Taken from their debut album ‘Synthetic Hearts’, out on March 10, 2023, through Nø Førmat! records (Ballaké Sissoko, Oumou Sangaré), Msaki x Tubatsi have today shared their tranquil new single ‘Come In‘ alongside a lyric video. Msaki x Tubatsi is a new project from South African solo star Msaki (a double winner at the 2022 South African Music Awards) and Tubatsi Mpho Moloi of Johannesburg band Urban Village (also a member of the Keleketla! collective alongside Tony Allen, Shabaka Hutchings and Joe Armon-Jones). The album also features French cellist Clément Petit who also composed ‘Come In’.
‘Synthetic Hearts’ itself is both introspective and conversational – disentangling emotions and considering what is shared and private in the messiness of our relationships with ourselves and others. The album “speaks about having an equal responsibility to look after each other” and questions how “we express feelings of love towards each one another”, Moloi explains.

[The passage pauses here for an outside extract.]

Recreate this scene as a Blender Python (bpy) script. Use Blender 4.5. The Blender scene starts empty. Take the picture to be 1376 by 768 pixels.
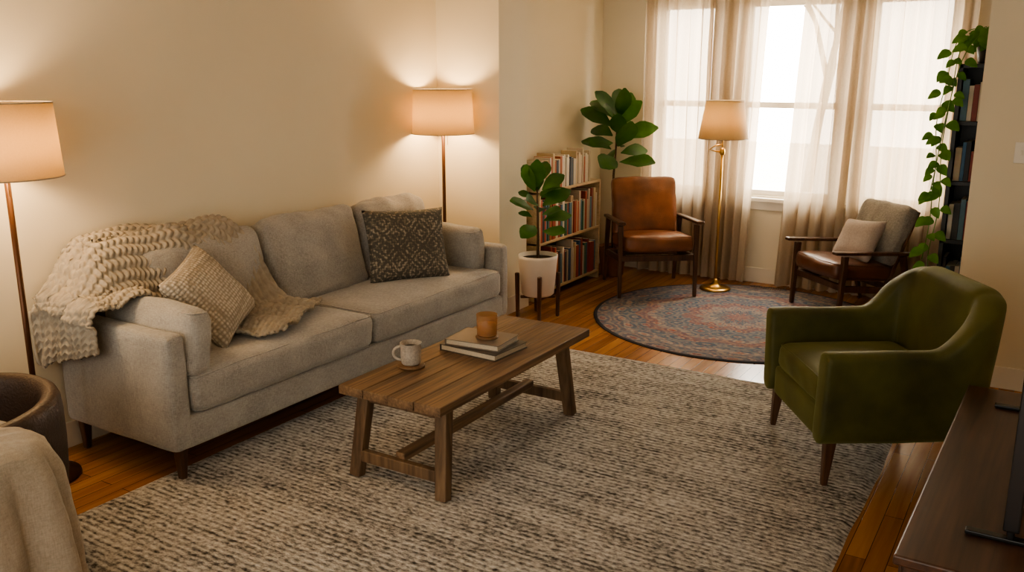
import bpy, bmesh, math, random
from mathutils import Vector, Matrix, noise, Euler
random.seed(7)
SC=bpy.context.scene
COL=SC.collection
pi=math.pi
# ---------------------------------------------------------------- materials
def new_mat(name):
    m=bpy.data.materials.new(name); m.use_nodes=True
    nt=m.node_tree; b=nt.nodes["Principled BSDF"]; return m,nt,b
def N(nt,t,**k):
    n=nt.nodes.new(t)
    for a,v in k.items():
        if a in n.inputs.keys(): n.inputs[a].default_value=v
        else: setattr(n,a,v)
    return n
def L(nt,a,b): nt.links.new(a,b)
def c4(c): return (c[0],c[1],c[2],1)
def ramp(nt,stops):
    r=nt.nodes.new("ShaderNodeValToRGB"); e=r.color_ramp.elements
    while len(e)<len(stops): e.new(.5)
    for i,(p,c) in enumerate(stops):
        e[i].position=p; e[i].color=c4(c)
    return r
def coords(nt,scale=(1,1,1),rot=(0,0,0),out="Object"):
    tc=nt.nodes.new("ShaderNodeTexCoord"); mp=nt.nodes.new("ShaderNodeMapping")
    mp.inputs["Scale"].default_value=scale; mp.inputs["Rotation"].default_value=rot
    L(nt,tc.outputs[out],mp.inputs[0]); return mp.outputs[0]
def plain(name,col,rough=.6,var=.12,scale=8,bump=0,bscale=60,metal=0,sheen=0,coat=0,spec=.5):
    m,nt,b=new_mat(name)
    v=coords(nt); n=N(nt,"ShaderNodeTexNoise",Scale=scale,Detail=4.0); L(nt,v,n.inputs["Vector"])
    d=[max(0,x*(1-var)) for x in col]; h=[min(1,x*(1+var)) for x in col]
    r=ramp(nt,[(.3,d),(.7,h)]); L(nt,n.outputs["Fac"],r.inputs[0]); L(nt,r.outputs[0],b.inputs["Base Color"])
    b.inputs["Roughness"].default_value=rough; b.inputs["Metallic"].default_value=metal
    b.inputs["Sheen Weight"].default_value=sheen; b.inputs["Coat Weight"].default_value=coat
    b.inputs["Specular IOR Level"].default_value=spec
    if bump:
        n2=N(nt,"ShaderNodeTexNoise",Scale=bscale,Detail=3.0); L(nt,v,n2.inputs["Vector"])
        bp=N(nt,"ShaderNodeBump",Strength=bump,Distance=.01); L(nt,n2.outputs["Fac"],bp.inputs["Height"]); L(nt,bp.outputs[0],b.inputs["Normal"])
    return m
def fabric(name,c1,c2,scale=260,bump=.35,big=5,sheen=.3):
    m,nt,b=new_mat(name)
    v=coords(nt)
    n=N(nt,"ShaderNodeTexNoise",Scale=big,Detail=5.0); L(nt,v,n.inputs["Vector"])
    vx=coords(nt,(scale*.25,scale*.25,scale*1.2)); nx=N(nt,"ShaderNodeTexNoise",Scale=1.0,Detail=2.0); L(nt,vx,nx.inputs["Vector"])
    vy=coords(nt,(scale*1.2,scale*1.2,scale*.2)); ny=N(nt,"ShaderNodeTexNoise",Scale=1.0,Detail=2.0); L(nt,vy,ny.inputs["Vector"])
    a=N(nt,"ShaderNodeMath",operation="ADD"); L(nt,nx.outputs[0],a.inputs[0]); L(nt,ny.outputs[0],a.inputs[1])
    a2=N(nt,"ShaderNodeMath",operation="MULTIPLY_ADD"); L(nt,a.outputs[0],a2.inputs[0]); a2.inputs[1].default_value=.35; 
    a3=N(nt,"ShaderNodeMath",operation="MULTIPLY"); L(nt,n.outputs[0],a3.inputs[0]); a3.inputs[1].default_value=.35; L(nt,a3.outputs[0],a2.inputs[2])
    r=ramp(nt,[(.36,c1),(.68,c2)]); L(nt,a2.outputs[0],r.inputs[0]); L(nt,r.outputs[0],b.inputs["Base Color"])
    bp=N(nt,"ShaderNodeBump",Strength=bump,Distance=.003); L(nt,a.outputs[0],bp.inputs["Height"]); L(nt,bp.outputs[0],b.inputs["Normal"])
    b.inputs["Roughness"].default_value=.95; b.inputs["Sheen Weight"].default_value=sheen; b.inputs["Specular IOR Level"].default_value=.2
    return m
def wood(name,c1,c2,axis=1,rough=.45,scale=1.0,bump=.15,spec=.5):
    m,nt,b=new_mat(name)
    s=[22*scale]*3; s[axis]=1.6*scale
    v=coords(nt,tuple(s)); n=N(nt,"ShaderNodeTexNoise",Scale=1.0,Detail=6.0,Distortion=.8); L(nt,v,n.inputs["Vector"])
    s2=[90*scale]*3; s2[axis]=3*scale
    v2=coords(nt,tuple(s2)); n2=N(nt,"ShaderNodeTexNoise",Scale=1.0,Detail=3.0); L(nt,v2,n2.inputs["Vector"])
    a=N(nt,"ShaderNodeMath",operation="MULTIPLY_ADD"); L(nt,n2.outputs[0],a.inputs[0]); a.inputs[1].default_value=.4
    h=N(nt,"ShaderNodeMath",operation="MULTIPLY"); L(nt,n.outputs[0],h.inputs[0]); h.inputs[1].default_value=.6; L(nt,h.outputs[0],a.inputs[2])
    r=ramp(nt,[(.34,c1),(.64,c2)]); L(nt,a.outputs[0],r.inputs[0]); L(nt,r.outputs[0],b.inputs["Base Color"])
    bp=N(nt,"ShaderNodeBump",Strength=bump,Distance=.004); L(nt,a.outputs[0],bp.inputs["Height"]); L(nt,bp.outputs[0],b.inputs["Normal"])
    b.inputs["Roughness"].default_value=rough; b.inputs["Specular IOR Level"].default_value=spec
    return m

M={}
M['wall']=plain("wall_paint",(.80,.72,.56),.85,.02,1.5,.06,150)
M['wall2']=plain("wall_paint_bay",(.78,.71,.57),.85,.02,1.5,.06,150)
M['ceil']=plain("ceiling_paint",(.85,.80,.70),.9,.01,2)
M['trim']=plain("trim_paint",(.80,.74,.63),.45,.02,2)
M['winframe']=plain("window_frame_paint",(.85,.80,.72),.4,.02,2)
M['linen']=fabric("grey_linen",(.235,.222,.207),(.47,.455,.425))
M['walnut']=wood("walnut",(.042,.018,.009),(.12,.055,.026),2,.35)
M['darkwood']=wood("dark_wood",(.035,.017,.010),(.10,.047,.026),1,.33,.8)
M['rustic']=wood("rustic_wood",(.060,.034,.019),(.29,.18,.10),1,.5,.9,.6)
M['rusticleg']=wood("rustic_wood_leg",(.060,.034,.018),(.20,.125,.068),2,.55,.7,.5)
M['birch']=wood("birch",(.52,.38,.21),(.70,.54,.33),1,.5)
M['leather']=plain("cognac_leather",(.215,.080,.031),.36,.35,6,.25,180,coat=.1)
M['leather2']=plain("brown_leather",(.13,.052,.027),.36,.25,6,.25,180,coat=.1)
M['brownch']=plain("dark_brown_leather",(.05,.028,.018),.5,.25,6,.3,90)
M['lgrey']=fabric("grey_boucle",(.20,.19,.17),(.42,.40,.36),160,.5)
M['pink']=fabric("blush_linen",(.36,.30,.265),(.54,.475,.43),260,.3)
M['cream']=fabric("oat_linen",(.27,.235,.185),(.42,.37,.30),200,.4)
M['velvet']=plain("green_velvet",(.062,.060,.009),.65,.5,4,.1,250,sheen=.3)
M['velvet'].node_tree.nodes["Principled BSDF"].inputs["Sheen Tint"].default_value=(.6,.6,.2,1)
M['brass']=plain("brass",(.62,.40,.14),.28,.08,6,metal=1)
M['bronze']=plain("bronze_pole",(.11,.05,.025),.35,.1,6,metal=.6)
M['black']=plain("black_paint",(.012,.011,.010),.45,.1,6)
M['screen']=plain("tv_plastic",(.008,.008,.009),.25,.1,6)
M['ceramic']=plain("white_ceramic",(.78,.72,.64),.4,.04,6)
M['mug']=plain("speckled_ceramic",(.46,.41,.35),.5,.22,120)
M['soil']=plain("soil",(.03,.02,.012),.95,.4,40,.8,60)
M['terracotta']=plain("terracotta",(.25,.11,.06),.8,.1,10)
M['bark']=plain("bark",(.10,.06,.03),.8,.3,30,.5,60)
M['coaster']=wood("coaster_wood",(.12,.06,.028),(.24,.14,.065),0,.5)
M['wax']=plain("candle_wax",(.72,.52,.30),.5,.05,6)
M['plastic']=plain("switch_plastic",(.85,.80,.70),.4,.01,2)
M['vent']=plain("vent_metal",(.10,.06,.03),.5,.1,10,metal=.4)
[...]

Love, longing, confusion, sorrow and despondency, are opened up and negotiated. The new single release ‘Come In’ is a perfectly uncomplicated love song, a declaration of unshakeable commitment that wears itself with a determined assurance. With each repetition of the gauzy refrain, this assurance grows ever stronger, as the invitation is made again and again: “So come in / I love you / Take off your chains / So come in / I love you / Kiss me again”.
Msaki and Moloi’s folk sensibilities are present on ‘Synthetic Hearts’, even as it too defies easy categorisation, mixing live and electronic elements, as Petit teases out distinct textures from his cello. Raised in a diverse, community-based Parisian banlieu, Petit’s approach reflects his early immersion in Afro-American, Caribbean and electronic music, vast experience in contemporary and improvised music, and quest to continually reinvent instruments, rewrite the rules and find new musical languages. “He doesn’t treat the cello like a classical cellist”, Msaki notes.
‘Synthetic Hearts’ began with ideas from Petit’s archives, with Msaki and Moloi selecting the songs that resonated, to forge something new together over a week-long residency at Nirox Sculpture Park (just outside Johannesburg) in April 2021. Recorded at Jazzworx, Johannesburg and co-produced by Petit and Frédéric Soulard, it’s a body of work that intentionally reveals the inescapable brokenness at the heart of what it means to be human, and the inescapable risk of what it means to love.